WALKING IN our garden until night finally obscured a glorious setting of the sun, my wife showed me through tree branches the crescent of the moon riding in the black velvet of the night with a star close by like a spark from a silver fire. There are such times when life is so inexpressibly beautiful that tears come to the eyes before you can help yourself.

The enormous privilege of life is a mystery and a wonder which we cannot fathom. We should never stop thanking whatever Almighty God or Great Forcefield or Ten-dimensioned Symmetry has bestowed it on us. Everyone has a responsibility to pack every hour with a measureless delight. This underlying joy should not falter however encumbered with problems or distress life sometimes becomes.
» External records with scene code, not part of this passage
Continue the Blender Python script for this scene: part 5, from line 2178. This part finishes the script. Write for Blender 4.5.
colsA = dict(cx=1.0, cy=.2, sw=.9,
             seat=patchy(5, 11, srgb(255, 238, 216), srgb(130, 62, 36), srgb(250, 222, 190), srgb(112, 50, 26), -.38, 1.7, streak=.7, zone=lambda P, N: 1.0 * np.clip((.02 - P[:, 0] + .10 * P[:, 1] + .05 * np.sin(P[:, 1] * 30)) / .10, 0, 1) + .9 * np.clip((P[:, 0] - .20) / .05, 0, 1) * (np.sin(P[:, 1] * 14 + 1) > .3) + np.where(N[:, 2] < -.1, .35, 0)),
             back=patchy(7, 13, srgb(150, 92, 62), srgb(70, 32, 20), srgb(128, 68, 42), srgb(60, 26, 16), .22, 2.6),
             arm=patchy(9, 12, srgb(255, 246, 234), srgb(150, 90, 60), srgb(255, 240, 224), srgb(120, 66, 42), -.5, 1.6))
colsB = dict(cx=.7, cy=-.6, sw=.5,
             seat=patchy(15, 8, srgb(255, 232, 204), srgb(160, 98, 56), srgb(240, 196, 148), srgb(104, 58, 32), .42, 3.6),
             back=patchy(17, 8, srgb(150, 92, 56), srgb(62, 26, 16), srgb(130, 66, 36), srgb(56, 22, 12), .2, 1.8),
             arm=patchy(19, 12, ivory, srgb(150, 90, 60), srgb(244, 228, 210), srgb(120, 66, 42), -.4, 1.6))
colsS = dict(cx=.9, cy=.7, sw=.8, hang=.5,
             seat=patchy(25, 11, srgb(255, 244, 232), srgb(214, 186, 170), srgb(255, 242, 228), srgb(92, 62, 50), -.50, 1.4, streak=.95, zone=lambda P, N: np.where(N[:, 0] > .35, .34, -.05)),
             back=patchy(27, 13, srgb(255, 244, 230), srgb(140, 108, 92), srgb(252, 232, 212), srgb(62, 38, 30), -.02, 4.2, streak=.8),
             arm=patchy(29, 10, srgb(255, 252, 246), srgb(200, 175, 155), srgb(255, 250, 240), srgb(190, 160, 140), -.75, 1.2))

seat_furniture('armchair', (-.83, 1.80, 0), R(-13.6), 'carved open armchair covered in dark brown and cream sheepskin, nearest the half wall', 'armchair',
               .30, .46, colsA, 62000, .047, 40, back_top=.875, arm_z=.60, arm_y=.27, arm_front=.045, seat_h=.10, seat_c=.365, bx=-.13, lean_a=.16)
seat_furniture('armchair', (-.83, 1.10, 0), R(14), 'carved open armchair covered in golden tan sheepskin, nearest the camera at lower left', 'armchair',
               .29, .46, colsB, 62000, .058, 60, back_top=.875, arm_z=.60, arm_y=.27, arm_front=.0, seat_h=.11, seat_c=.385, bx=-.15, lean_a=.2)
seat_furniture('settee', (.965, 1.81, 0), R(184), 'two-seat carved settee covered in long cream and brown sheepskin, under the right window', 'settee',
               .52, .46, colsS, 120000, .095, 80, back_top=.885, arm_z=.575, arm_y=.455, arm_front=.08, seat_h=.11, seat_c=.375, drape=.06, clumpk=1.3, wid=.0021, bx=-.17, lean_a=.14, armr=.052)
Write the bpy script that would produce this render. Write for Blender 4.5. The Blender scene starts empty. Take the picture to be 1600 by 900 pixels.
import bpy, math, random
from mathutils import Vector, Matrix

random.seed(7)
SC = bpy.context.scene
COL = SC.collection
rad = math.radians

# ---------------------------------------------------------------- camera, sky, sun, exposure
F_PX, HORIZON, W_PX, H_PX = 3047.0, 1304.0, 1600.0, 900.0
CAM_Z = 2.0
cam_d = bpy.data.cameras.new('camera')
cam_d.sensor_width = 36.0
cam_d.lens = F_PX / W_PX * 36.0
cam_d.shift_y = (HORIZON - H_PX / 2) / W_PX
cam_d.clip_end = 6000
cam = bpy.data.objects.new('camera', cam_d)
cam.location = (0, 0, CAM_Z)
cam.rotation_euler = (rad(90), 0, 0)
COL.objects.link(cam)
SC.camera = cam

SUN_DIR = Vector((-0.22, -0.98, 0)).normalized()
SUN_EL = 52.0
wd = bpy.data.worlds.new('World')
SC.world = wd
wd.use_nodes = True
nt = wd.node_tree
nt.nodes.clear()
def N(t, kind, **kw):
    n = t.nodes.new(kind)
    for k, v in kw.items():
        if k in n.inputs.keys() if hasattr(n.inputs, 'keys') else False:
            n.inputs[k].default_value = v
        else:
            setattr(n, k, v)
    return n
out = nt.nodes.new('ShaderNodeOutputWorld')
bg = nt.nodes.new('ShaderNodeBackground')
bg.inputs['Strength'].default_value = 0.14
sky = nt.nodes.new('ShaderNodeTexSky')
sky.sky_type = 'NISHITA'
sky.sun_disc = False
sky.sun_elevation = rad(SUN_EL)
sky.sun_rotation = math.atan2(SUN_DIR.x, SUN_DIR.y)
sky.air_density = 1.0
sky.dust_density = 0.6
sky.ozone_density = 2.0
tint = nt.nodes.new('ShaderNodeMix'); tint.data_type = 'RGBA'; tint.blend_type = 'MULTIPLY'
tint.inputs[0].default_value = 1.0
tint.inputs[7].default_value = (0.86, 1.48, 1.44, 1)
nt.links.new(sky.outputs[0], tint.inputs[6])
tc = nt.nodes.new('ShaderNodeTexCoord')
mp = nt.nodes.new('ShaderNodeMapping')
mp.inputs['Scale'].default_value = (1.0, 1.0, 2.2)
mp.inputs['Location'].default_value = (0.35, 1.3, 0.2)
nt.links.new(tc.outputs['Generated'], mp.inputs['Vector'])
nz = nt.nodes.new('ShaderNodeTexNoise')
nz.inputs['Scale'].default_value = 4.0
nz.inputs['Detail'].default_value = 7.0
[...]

Among all that is woeful and stupid and ugly and agonising and even evil, there is a fundamental marvellousness about the one life each of us will ever have that makes it essential to find meaning and challenge and opportunity and pleasure in whatever we meet along the way, young or middle-aged or old.
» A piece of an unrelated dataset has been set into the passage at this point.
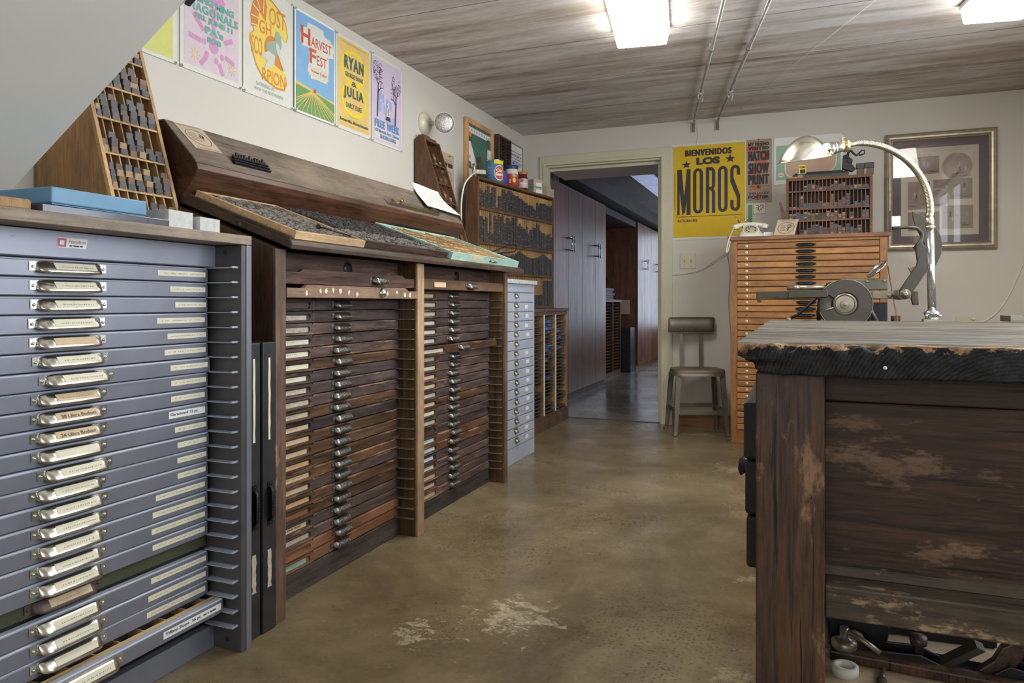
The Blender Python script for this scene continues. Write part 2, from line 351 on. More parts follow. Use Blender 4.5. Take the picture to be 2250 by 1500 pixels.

The only thing that can sometimes undermine this fundamental joy in life is the thought that death will end it. That thought is unacceptable so we all fight not to accept it or, at least, not think of it for more than a flash. It was this thought, this dread, that kept plaguing the great Russian novelist, Leo Tolstoy, even in the full glory of youth, health, love, and success. "My whole being aches with the need to live," he wrote, "the right to live, and the same moment I feel death at work...and then everything tells me the same story: there is nothing in life, nothing exists but death and death should not be!" He used to shout it even in the flow and ardour of his lavishly eventful life. "Death should not be!"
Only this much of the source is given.